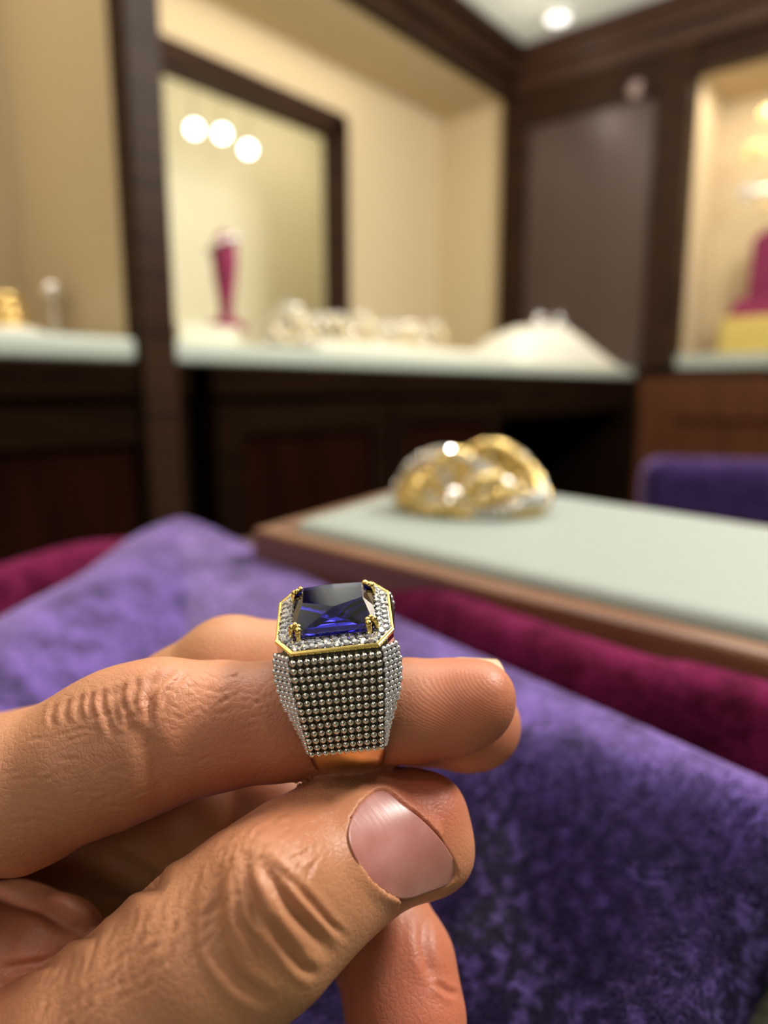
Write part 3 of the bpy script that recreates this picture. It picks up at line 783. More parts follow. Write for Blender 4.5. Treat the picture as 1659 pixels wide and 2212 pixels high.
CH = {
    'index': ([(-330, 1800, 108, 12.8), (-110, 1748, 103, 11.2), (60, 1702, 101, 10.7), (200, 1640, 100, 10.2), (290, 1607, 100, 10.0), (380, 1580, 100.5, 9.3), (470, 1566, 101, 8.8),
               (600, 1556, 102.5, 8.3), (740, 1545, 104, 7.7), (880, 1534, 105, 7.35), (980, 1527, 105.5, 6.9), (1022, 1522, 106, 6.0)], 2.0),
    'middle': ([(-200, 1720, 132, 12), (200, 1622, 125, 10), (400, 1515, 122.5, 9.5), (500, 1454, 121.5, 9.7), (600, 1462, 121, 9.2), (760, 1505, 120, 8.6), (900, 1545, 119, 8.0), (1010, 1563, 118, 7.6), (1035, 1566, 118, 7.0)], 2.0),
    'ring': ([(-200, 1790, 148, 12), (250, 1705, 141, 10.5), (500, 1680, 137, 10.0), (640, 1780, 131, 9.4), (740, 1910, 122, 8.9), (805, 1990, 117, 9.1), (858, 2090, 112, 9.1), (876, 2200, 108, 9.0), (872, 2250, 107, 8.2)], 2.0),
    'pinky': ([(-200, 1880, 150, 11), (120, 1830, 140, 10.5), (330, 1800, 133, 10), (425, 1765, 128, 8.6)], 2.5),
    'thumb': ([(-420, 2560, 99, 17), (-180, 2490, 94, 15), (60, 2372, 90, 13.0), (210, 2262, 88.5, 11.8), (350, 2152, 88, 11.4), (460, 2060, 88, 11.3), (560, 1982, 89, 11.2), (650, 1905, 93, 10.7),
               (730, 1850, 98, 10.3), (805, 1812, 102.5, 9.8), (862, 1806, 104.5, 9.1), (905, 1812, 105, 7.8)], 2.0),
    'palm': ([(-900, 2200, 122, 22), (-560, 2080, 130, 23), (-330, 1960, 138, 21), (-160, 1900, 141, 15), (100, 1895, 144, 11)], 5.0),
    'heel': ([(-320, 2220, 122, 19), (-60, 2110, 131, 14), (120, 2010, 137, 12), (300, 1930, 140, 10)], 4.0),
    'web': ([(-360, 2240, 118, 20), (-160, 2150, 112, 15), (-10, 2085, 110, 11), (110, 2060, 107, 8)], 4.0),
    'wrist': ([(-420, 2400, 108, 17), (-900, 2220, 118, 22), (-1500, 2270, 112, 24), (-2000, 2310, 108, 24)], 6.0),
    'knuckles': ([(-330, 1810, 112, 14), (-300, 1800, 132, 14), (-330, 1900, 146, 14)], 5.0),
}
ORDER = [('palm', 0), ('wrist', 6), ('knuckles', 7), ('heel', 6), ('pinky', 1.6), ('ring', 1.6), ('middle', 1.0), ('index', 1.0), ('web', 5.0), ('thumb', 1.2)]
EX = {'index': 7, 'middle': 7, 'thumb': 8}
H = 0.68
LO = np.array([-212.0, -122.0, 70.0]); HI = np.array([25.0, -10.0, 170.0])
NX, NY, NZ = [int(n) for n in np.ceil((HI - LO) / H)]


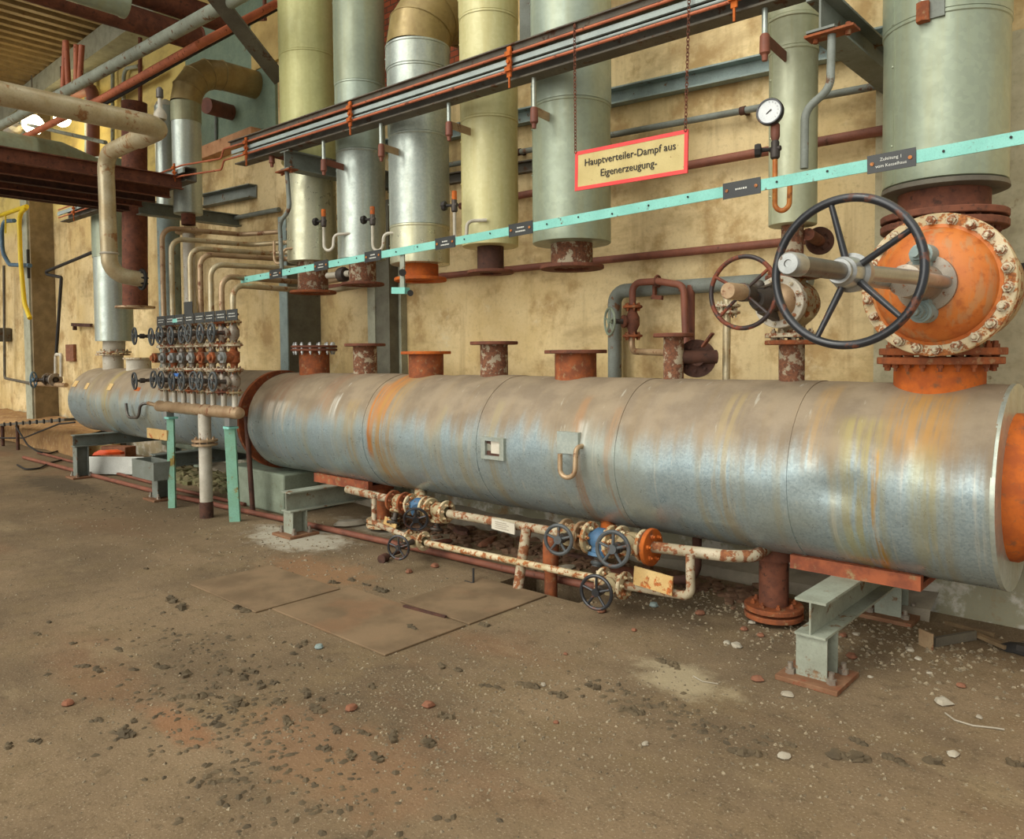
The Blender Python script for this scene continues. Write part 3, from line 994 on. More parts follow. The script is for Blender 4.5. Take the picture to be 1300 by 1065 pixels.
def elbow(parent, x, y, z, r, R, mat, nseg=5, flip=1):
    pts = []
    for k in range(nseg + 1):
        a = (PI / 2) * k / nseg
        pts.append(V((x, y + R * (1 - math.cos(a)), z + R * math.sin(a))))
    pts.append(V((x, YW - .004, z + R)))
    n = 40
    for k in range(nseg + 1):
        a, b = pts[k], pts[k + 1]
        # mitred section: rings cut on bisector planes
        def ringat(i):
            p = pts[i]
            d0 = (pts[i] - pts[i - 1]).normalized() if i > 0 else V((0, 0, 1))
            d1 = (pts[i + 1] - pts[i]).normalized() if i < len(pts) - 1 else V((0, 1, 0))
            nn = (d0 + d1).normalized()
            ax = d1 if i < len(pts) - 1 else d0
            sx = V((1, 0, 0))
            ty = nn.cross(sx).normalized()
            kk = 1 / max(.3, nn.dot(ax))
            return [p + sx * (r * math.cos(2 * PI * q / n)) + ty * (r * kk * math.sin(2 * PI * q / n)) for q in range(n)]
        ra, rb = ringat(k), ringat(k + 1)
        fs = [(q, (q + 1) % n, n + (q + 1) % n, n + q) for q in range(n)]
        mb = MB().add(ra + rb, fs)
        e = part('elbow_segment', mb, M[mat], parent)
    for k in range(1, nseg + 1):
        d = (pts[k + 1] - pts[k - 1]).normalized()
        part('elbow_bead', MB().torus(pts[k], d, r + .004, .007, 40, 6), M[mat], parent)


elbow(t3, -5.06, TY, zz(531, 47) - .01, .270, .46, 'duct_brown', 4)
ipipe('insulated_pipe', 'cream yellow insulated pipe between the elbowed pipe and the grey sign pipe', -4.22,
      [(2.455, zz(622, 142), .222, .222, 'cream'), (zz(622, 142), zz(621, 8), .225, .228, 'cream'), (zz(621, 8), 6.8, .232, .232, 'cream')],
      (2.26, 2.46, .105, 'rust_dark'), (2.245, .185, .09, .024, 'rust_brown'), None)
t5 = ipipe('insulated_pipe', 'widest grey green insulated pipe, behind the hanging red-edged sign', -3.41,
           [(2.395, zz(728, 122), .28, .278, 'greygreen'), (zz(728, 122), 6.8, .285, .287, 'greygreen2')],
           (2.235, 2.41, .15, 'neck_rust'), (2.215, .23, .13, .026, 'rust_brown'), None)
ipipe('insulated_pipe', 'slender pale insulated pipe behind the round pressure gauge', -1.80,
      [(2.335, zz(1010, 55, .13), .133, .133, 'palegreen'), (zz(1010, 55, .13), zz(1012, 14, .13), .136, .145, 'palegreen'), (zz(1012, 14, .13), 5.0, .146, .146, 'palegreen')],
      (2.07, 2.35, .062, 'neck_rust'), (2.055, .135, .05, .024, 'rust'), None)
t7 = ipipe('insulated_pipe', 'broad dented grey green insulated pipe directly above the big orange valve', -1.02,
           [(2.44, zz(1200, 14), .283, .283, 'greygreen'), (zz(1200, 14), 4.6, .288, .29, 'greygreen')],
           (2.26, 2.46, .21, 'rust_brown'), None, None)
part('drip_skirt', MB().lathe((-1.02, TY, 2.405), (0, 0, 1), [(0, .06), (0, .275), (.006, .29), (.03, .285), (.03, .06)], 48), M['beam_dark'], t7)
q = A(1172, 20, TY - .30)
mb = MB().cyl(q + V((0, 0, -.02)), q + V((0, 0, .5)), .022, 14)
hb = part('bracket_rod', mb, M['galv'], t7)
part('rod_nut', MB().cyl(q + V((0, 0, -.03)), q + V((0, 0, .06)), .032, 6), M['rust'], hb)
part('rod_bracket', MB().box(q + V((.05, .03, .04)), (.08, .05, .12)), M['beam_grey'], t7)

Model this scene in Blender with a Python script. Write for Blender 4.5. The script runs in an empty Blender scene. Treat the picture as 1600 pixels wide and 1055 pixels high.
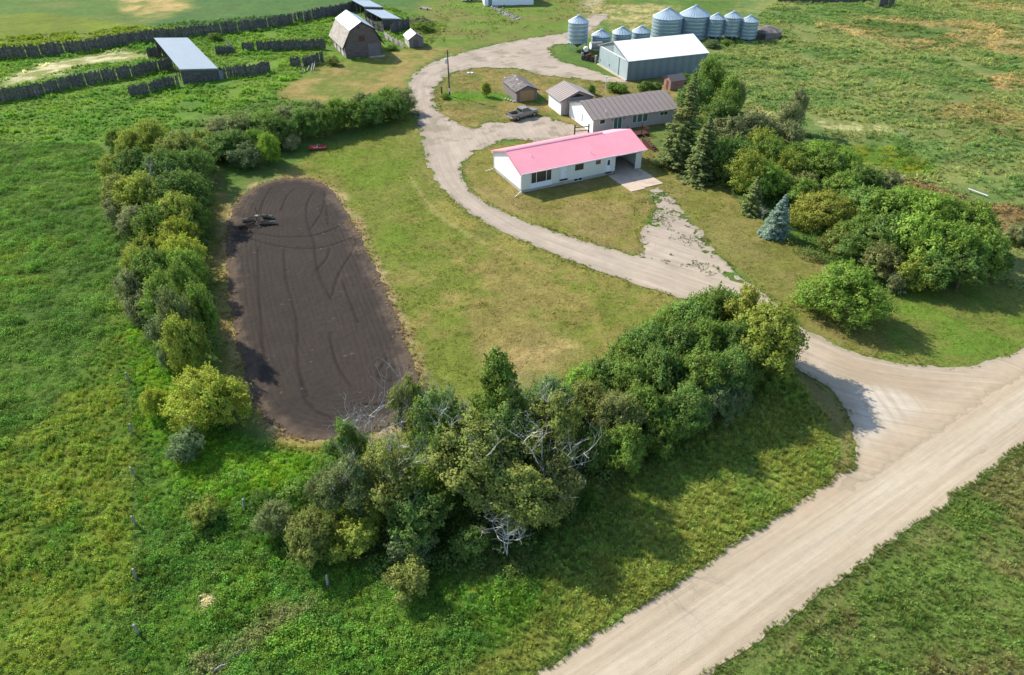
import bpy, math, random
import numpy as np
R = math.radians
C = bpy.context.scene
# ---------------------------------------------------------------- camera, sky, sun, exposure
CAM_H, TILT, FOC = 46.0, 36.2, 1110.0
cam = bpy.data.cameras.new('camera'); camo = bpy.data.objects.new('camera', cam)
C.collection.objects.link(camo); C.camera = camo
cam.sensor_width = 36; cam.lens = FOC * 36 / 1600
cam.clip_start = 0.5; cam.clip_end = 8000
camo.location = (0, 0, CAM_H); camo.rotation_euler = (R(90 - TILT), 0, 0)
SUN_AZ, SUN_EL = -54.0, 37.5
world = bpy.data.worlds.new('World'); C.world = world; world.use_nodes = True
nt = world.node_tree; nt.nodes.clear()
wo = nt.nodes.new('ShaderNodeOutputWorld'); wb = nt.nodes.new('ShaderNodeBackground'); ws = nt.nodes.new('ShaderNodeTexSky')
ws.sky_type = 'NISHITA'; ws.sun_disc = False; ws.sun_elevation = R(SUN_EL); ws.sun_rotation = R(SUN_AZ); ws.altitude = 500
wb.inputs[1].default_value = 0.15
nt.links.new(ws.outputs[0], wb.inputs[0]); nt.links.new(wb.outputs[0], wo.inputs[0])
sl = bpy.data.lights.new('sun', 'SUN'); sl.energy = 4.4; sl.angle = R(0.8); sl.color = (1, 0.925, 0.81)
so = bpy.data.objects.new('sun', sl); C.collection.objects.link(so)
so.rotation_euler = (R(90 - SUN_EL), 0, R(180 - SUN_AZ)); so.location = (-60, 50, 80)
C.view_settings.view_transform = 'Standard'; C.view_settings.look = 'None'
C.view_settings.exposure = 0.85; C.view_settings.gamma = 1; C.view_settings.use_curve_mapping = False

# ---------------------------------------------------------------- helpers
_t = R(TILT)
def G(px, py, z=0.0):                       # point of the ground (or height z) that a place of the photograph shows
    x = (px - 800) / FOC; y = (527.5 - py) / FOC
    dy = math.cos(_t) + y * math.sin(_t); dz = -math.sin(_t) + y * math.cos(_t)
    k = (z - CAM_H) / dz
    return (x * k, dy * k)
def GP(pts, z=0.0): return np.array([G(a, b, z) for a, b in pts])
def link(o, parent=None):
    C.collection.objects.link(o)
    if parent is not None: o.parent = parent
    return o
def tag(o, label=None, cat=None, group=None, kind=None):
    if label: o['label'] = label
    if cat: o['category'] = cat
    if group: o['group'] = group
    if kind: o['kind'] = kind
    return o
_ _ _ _
**TASK GOAL**:
Retype the entries above exactly, but only from the line containing "The Blender Python" through the line containing "part('elbow_bead', MB().torus(pts[k], d, r", both included.

**ANSWER TO THE TASK**:
The Blender Python script for this scene continues. Write part 3, from line 994 on. More parts follow. The script is for Blender 4.5. Take the picture to be 1300 by 1065 pixels.
def elbow(parent, x, y, z, r, R, mat, nseg=5, flip=1):
    pts = []
    for k in range(nseg + 1):
        a = (PI / 2) * k / nseg
        pts.append(V((x, y + R * (1 - math.cos(a)), z + R * math.sin(a))))
    pts.append(V((x, YW - .004, z + R)))
    n = 40
    for k in range(nseg + 1):
        a, b = pts[k], pts[k + 1]
        # mitred section: rings cut on bisector planes
        def ringat(i):
            p = pts[i]
            d0 = (pts[i] - pts[i - 1]).normalized() if i > 0 else V((0, 0, 1))
            d1 = (pts[i + 1] - pts[i]).normalized() if i < len(pts) - 1 else V((0, 1, 0))
            nn = (d0 + d1).normalized()
            ax = d1 if i < len(pts) - 1 else d0
            sx = V((1, 0, 0))
            ty = nn.cross(sx).normalized()
            kk = 1 / max(.3, nn.dot(ax))
            return [p + sx * (r * math.cos(2 * PI * q / n)) + ty * (r * kk * math.sin(2 * PI * q / n)) for q in range(n)]
        ra, rb = ringat(k), ringat(k + 1)
        fs = [(q, (q + 1) % n, n + (q + 1) % n, n + q) for q in range(n)]
        mb = MB().add(ra + rb, fs)
        e = part('elbow_segment', mb, M[mat], parent)
    for k in range(1, nseg + 1):
        d = (pts[k + 1] - pts[k - 1]).normalized()
        part('elbow_bead', MB().torus(pts[k], d, r + .004, .007, 40, 6), M[mat], parent)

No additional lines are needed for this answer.